My question really is to the teachers of those kids, both bully and bullied: no one noticed the dynamic was different in relation to that bully? No one saw how the other kids would react to being grouped with him for projects, or being told they had to partner with him for anything? No one saw how the other kids would avoid the bully, or would get nervous, or would not look him in the eye? No one saw that kid and thought, hmmmm, he seems to be more yabang than the others, we wonder if that means anything? No teacher, across all the subjects, discussed with the other teachers if they noticed anything in relation to the kid who turned out to be bully?
Halfway through a semester in a college classroom, you tend to already see the dynamic of the collective, you see the students who dominate the activities and discussions, as you see those who decide not to engage, as you see those who try with all their might to participate no matter how scared or insecure they might be. We’re talking seeing kids, twice, three times a week. I cannot imagine teaching in high school, where you see these kids day-in, day-out, and not be able to see the dynamic of power that exists among the students you gather in the classroom.
My sense of being teacher is so informed by the time I spent teaching freshman English and literature in this same institution, where I learned about cura personalis (personal care) which required that we had a sense of what else our students were doing outside of the classroom — from the other classes they were taking that semester, to extra curricular activities, to whether they are scholars or not, whether they are away from home or not, whether they are school athletes or not.
It took a while to learn to care this much — I come from UP where it’s sink or swim after all — but once I got the hang of it, I realized that it also helped teachers acknowledge when the work in our classes might be too much, and how we might adjust given other pressures students might face. It also forces us to see the class as a collective made up of individuals, it allows us to see when someone might be ostracized or disenfranchised, in the same way that we keep an eye out for the ones who might be taking on a superior position relative to the collective.

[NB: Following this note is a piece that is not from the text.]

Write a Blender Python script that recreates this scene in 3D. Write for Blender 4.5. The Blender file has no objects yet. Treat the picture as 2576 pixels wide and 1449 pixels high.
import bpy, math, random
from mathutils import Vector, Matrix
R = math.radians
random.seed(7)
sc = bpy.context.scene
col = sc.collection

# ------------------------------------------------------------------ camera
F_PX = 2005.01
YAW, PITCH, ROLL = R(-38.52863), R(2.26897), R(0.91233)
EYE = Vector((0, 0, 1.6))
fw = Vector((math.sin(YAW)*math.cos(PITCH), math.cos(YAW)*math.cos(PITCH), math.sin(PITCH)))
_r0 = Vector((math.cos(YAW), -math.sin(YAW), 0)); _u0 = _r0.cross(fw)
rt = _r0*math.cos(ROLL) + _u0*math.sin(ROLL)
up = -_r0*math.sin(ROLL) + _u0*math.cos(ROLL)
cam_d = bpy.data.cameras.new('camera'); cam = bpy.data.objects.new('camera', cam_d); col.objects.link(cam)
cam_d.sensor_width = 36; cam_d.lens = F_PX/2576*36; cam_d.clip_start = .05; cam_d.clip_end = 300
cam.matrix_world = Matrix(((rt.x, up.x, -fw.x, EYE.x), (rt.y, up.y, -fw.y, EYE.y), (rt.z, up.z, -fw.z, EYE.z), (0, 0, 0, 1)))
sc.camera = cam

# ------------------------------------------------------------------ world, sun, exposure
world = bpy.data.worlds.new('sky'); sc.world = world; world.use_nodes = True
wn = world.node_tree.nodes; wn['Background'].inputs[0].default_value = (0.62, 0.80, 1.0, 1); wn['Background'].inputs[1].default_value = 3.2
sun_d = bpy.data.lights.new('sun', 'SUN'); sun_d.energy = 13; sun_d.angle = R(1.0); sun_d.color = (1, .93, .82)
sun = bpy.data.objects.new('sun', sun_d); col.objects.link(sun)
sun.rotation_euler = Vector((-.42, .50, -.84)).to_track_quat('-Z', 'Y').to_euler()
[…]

This is of course my roundabout way of pointing out that institutionally, there was something wrong in the way this was handled. And it’s not even just the lack of a real communications team that knew to handle this situation with better-written and thought-of public statements that would arrest the situation instead of making it worse for all those concerned. It’s also the refusal to acknowledge that the institution must take responsibility, and its members held accountable, for multiple cases of bullying. It means telling us all that there were safeguards, teachers, and administrators that failed in seeing this early enough and arresting the situation. It means holding the institution accountable, too.
Here’s where the public announcements and statements about what the institution is doing becomes tricky: now that you’ve fallen into the trap of updating the public about how you’re handling the situation, the questions do not stop with just deciding to dismiss the bully from your school. In fact, the questions continue, and these become more and more valid as we sit on this longer, think about it with more calm and quiet, and less of the online noise.
This is the thing with public statements that decide to engage the public outcry: it becomes as small-minded and as petty as the criticism is receives. Had the institution decided to already take this to the level of institutional responsibility and held the bigger fish — teachers, administrators, parents — accountable, then the discussion would also be brought to a level that did not spiral down to bullying the bully, or releasing false addresses, or daring the bully’s father to a fistfight. It could’ve, instead, been a conversation about the law and its implementation, school policy and best practices, privacy and videos, online mobs and kuyog.
Ah, but it’s too late, isn’t it? And so here we are with not much else but three statements from one school, a dismissal, an injured student, countless others — if not a whole batch — emotionally traumatized, and a Malacañang spokesperson taking the moral high ground and saying that the bullying incident should be investigated — this is the same man who speaks for and protects the President, who is the biggest bully of all.
What a way to end the year. And start a new one.